[Entries with scene source code]
>>>>

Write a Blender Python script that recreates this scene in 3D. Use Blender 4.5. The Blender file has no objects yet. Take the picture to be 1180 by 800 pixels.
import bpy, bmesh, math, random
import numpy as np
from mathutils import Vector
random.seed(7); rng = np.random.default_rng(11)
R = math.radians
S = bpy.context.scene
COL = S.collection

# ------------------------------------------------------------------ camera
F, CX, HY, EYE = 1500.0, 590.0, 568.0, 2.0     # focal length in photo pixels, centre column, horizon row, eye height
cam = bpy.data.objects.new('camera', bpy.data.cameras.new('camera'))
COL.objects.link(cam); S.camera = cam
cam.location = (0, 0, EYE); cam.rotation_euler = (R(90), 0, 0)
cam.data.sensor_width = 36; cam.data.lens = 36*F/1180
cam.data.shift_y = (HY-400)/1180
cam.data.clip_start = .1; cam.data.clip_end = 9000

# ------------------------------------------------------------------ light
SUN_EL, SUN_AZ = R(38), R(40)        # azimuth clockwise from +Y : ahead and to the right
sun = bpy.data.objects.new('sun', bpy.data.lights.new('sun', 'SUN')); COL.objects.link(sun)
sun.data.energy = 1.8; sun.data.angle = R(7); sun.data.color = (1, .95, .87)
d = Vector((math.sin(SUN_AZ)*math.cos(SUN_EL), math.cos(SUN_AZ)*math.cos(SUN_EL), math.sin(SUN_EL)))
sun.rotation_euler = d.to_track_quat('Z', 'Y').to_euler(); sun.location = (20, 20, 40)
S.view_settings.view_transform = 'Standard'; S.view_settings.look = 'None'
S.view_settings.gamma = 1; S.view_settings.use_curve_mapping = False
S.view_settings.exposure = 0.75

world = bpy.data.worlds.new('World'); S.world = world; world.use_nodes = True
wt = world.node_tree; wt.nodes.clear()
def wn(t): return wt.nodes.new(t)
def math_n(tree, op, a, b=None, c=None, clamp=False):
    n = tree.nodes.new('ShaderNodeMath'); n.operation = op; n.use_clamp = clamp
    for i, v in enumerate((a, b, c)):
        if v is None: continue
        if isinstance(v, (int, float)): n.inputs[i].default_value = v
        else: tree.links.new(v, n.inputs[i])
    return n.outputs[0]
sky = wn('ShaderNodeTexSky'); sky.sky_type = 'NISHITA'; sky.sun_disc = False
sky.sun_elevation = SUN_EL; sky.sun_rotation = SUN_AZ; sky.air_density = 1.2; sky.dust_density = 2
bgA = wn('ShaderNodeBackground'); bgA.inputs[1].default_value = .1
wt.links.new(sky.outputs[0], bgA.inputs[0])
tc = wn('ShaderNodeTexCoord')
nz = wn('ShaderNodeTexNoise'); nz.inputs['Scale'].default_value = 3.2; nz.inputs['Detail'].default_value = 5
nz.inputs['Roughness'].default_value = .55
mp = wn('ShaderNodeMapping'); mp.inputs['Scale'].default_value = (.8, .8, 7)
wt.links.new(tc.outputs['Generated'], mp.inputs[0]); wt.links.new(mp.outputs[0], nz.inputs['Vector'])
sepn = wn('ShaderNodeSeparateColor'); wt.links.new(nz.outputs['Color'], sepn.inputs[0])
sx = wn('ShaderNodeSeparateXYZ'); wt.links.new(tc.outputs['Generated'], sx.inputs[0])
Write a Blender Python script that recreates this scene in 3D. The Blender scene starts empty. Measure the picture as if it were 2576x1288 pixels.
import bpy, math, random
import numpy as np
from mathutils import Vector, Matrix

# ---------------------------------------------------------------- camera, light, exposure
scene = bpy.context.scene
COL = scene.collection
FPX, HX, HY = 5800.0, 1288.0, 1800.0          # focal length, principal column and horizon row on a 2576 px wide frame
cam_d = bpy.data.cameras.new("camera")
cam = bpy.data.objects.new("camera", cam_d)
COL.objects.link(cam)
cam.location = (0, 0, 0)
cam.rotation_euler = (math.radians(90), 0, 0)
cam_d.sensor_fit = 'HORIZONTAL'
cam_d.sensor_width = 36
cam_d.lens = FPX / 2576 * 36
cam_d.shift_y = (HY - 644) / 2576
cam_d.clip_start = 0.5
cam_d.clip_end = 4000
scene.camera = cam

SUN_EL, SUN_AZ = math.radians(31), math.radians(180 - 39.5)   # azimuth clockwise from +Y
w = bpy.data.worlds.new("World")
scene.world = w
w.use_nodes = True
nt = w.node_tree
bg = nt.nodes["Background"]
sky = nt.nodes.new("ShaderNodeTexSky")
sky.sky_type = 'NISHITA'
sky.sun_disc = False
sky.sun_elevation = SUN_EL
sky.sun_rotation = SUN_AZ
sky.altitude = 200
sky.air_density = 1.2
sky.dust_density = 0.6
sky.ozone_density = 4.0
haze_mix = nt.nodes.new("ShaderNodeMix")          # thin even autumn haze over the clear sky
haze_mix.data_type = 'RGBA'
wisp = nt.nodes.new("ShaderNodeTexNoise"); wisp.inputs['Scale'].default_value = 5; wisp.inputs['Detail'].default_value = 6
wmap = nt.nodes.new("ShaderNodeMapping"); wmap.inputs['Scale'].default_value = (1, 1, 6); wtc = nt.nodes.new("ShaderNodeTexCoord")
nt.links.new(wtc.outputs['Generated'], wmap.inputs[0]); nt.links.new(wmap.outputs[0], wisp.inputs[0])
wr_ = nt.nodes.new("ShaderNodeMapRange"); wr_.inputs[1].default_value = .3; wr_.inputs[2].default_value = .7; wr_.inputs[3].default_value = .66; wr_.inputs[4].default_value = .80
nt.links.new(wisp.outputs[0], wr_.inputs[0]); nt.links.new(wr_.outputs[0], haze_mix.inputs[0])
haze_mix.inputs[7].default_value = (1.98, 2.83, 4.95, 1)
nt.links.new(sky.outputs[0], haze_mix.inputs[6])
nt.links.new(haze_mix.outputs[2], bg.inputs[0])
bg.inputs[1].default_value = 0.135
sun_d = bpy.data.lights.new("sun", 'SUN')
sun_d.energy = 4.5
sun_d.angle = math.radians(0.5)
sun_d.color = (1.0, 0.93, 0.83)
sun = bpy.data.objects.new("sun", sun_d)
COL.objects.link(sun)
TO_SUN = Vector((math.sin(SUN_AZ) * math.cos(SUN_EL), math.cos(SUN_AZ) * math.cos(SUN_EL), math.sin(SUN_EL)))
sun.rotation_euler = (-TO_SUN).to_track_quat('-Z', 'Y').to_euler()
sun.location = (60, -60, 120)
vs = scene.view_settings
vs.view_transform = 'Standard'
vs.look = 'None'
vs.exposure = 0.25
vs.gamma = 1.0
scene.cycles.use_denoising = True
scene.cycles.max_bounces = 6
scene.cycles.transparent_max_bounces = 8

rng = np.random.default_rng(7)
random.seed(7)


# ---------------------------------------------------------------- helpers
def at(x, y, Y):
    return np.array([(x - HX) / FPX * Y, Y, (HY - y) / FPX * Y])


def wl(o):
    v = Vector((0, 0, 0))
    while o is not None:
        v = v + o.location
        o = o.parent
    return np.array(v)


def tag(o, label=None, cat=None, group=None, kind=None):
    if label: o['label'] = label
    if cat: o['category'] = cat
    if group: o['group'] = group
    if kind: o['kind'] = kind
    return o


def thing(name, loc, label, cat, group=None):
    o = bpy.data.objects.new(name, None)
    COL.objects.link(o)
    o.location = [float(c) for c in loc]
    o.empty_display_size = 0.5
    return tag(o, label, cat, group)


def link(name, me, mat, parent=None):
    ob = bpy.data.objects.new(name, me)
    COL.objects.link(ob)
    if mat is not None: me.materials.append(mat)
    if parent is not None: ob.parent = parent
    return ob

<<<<

→ DIRECTIONS FOR THIS TASK: Take the lines above and print them exactly.

→ SOLUTION TO THE EXERCISE:
Write a Blender Python script that recreates this scene in 3D. Use Blender 4.5. The Blender file has no objects yet. Take the picture to be 1180 by 800 pixels.
import bpy, bmesh, math, random
import numpy as np
from mathutils import Vector
random.seed(7); rng = np.random.default_rng(11)
R = math.radians
S = bpy.context.scene
COL = S.collection

# ------------------------------------------------------------------ camera
F, CX, HY, EYE = 1500.0, 590.0, 568.0, 2.0     # focal length in photo pixels, centre column, horizon row, eye height
cam = bpy.data.objects.new('camera', bpy.data.cameras.new('camera'))
COL.objects.link(cam); S.camera = cam
cam.location = (0, 0, EYE); cam.rotation_euler = (R(90), 0, 0)
cam.data.sensor_width = 36; cam.data.lens = 36*F/1180
cam.data.shift_y = (HY-400)/1180
cam.data.clip_start = .1; cam.data.clip_end = 9000

# ------------------------------------------------------------------ light
SUN_EL, SUN_AZ = R(38), R(40)        # azimuth clockwise from +Y : ahead and to the right
sun = bpy.data.objects.new('sun', bpy.data.lights.new('sun', 'SUN')); COL.objects.link(sun)
sun.data.energy = 1.8; sun.data.angle = R(7); sun.data.color = (1, .95, .87)
d = Vector((math.sin(SUN_AZ)*math.cos(SUN_EL), math.cos(SUN_AZ)*math.cos(SUN_EL), math.sin(SUN_EL)))
sun.rotation_euler = d.to_track_quat('Z', 'Y').to_euler(); sun.location = (20, 20, 40)
S.view_settings.view_transform = 'Standard'; S.view_settings.look = 'None'
S.view_settings.gamma = 1; S.view_settings.use_curve_mapping = False
S.view_settings.exposure = 0.75

world = bpy.data.worlds.new('World'); S.world = world; world.use_nodes = True
wt = world.node_tree; wt.nodes.clear()
def wn(t): return wt.nodes.new(t)
def math_n(tree, op, a, b=None, c=None, clamp=False):
    n = tree.nodes.new('ShaderNodeMath'); n.operation = op; n.use_clamp = clamp
    for i, v in enumerate((a, b, c)):
        if v is None: continue
        if isinstance(v, (int, float)): n.inputs[i].default_value = v
        else: tree.links.new(v, n.inputs[i])
    return n.outputs[0]
sky = wn('ShaderNodeTexSky'); sky.sky_type = 'NISHITA'; sky.sun_disc = False
sky.sun_elevation = SUN_EL; sky.sun_rotation = SUN_AZ; sky.air_density = 1.2; sky.dust_density = 2
bgA = wn('ShaderNodeBackground'); bgA.inputs[1].default_value = .1
wt.links.new(sky.outputs[0], bgA.inputs[0])
tc = wn('ShaderNodeTexCoord')
nz = wn('ShaderNodeTexNoise'); nz.inputs['Scale'].default_value = 3.2; nz.inputs['Detail'].default_value = 5
nz.inputs['Roughness'].default_value = .55
mp = wn('ShaderNodeMapping'); mp.inputs['Scale'].default_value = (.8, .8, 7)
wt.links.new(tc.outputs['Generated'], mp.inputs[0]); wt.links.new(mp.outputs[0], nz.inputs['Vector'])
sepn = wn('ShaderNodeSeparateColor'); wt.links.new(nz.outputs['Color'], sepn.inputs[0])
sx = wn('ShaderNodeSeparateXYZ'); wt.links.new(tc.outputs['Generated'], sx.inputs[0])
Write a Blender Python script that recreates this scene in 3D. The Blender scene starts empty. Measure the picture as if it were 2576x1288 pixels.
import bpy, math, random
import numpy as np
from mathutils import Vector, Matrix

# ---------------------------------------------------------------- camera, light, exposure
scene = bpy.context.scene
COL = scene.collection
FPX, HX, HY = 5800.0, 1288.0, 1800.0          # focal length, principal column and horizon row on a 2576 px wide frame
cam_d = bpy.data.cameras.new("camera")
cam = bpy.data.objects.new("camera", cam_d)
COL.objects.link(cam)
cam.location = (0, 0, 0)
cam.rotation_euler = (math.radians(90), 0, 0)
cam_d.sensor_fit = 'HORIZONTAL'
cam_d.sensor_width = 36
cam_d.lens = FPX / 2576 * 36
cam_d.shift_y = (HY - 644) / 2576
cam_d.clip_start = 0.5
cam_d.clip_end = 4000
scene.camera = cam

SUN_EL, SUN_AZ = math.radians(31), math.radians(180 - 39.5)   # azimuth clockwise from +Y
w = bpy.data.worlds.new("World")
scene.world = w
w.use_nodes = True
nt = w.node_tree
bg = nt.nodes["Background"]
sky = nt.nodes.new("ShaderNodeTexSky")
sky.sky_type = 'NISHITA'
sky.sun_disc = False
sky.sun_elevation = SUN_EL
sky.sun_rotation = SUN_AZ
sky.altitude = 200
sky.air_density = 1.2
sky.dust_density = 0.6
sky.ozone_density = 4.0
haze_mix = nt.nodes.new("ShaderNodeMix")          # thin even autumn haze over the clear sky
haze_mix.data_type = 'RGBA'
wisp = nt.nodes.new("ShaderNodeTexNoise"); wisp.inputs['Scale'].default_value = 5; wisp.inputs['Detail'].default_value = 6
wmap = nt.nodes.new("ShaderNodeMapping"); wmap.inputs['Scale'].default_value = (1, 1, 6); wtc = nt.nodes.new("ShaderNodeTexCoord")
nt.links.new(wtc.outputs['Generated'], wmap.inputs[0]); nt.links.new(wmap.outputs[0], wisp.inputs[0])
wr_ = nt.nodes.new("ShaderNodeMapRange"); wr_.inputs[1].default_value = .3; wr_.inputs[2].default_value = .7; wr_.inputs[3].default_value = .66; wr_.inputs[4].default_value = .80
nt.links.new(wisp.outputs[0], wr_.inputs[0]); nt.links.new(wr_.outputs[0], haze_mix.inputs[0])
haze_mix.inputs[7].default_value = (1.98, 2.83, 4.95, 1)
nt.links.new(sky.outputs[0], haze_mix.inputs[6])
nt.links.new(haze_mix.outputs[2], bg.inputs[0])
bg.inputs[1].default_value = 0.135
sun_d = bpy.data.lights.new("sun", 'SUN')
sun_d.energy = 4.5
sun_d.angle = math.radians(0.5)
sun_d.color = (1.0, 0.93, 0.83)
sun = bpy.data.objects.new("sun", sun_d)
COL.objects.link(sun)
TO_SUN = Vector((math.sin(SUN_AZ) * math.cos(SUN_EL), math.cos(SUN_AZ) * math.cos(SUN_EL), math.sin(SUN_EL)))
sun.rotation_euler = (-TO_SUN).to_track_quat('-Z', 'Y').to_euler()
sun.location = (60, -60, 120)
vs = scene.view_settings
vs.view_transform = 'Standard'
vs.look = 'None'
vs.exposure = 0.25
vs.gamma = 1.0
scene.cycles.use_denoising = True
scene.cycles.max_bounces = 6
scene.cycles.transparent_max_bounces = 8

rng = np.random.default_rng(7)
random.seed(7)


# ---------------------------------------------------------------- helpers
def at(x, y, Y):
    return np.array([(x - HX) / FPX * Y, Y, (HY - y) / FPX * Y])


def wl(o):
    v = Vector((0, 0, 0))
    while o is not None:
        v = v + o.location
        o = o.parent
    return np.array(v)


def tag(o, label=None, cat=None, group=None, kind=None):
    if label: o['label'] = label
    if cat: o['category'] = cat
    if group: o['group'] = group
    if kind: o['kind'] = kind
    return o


def thing(name, loc, label, cat, group=None):
    o = bpy.data.objects.new(name, None)
    COL.objects.link(o)
    o.location = [float(c) for c in loc]
    o.empty_display_size = 0.5
    return tag(o, label, cat, group)


def link(name, me, mat, parent=None):
    ob = bpy.data.objects.new(name, me)
    COL.objects.link(ob)
    if mat is not None: me.materials.append(mat)
    if parent is not None: ob.parent = parent
    return ob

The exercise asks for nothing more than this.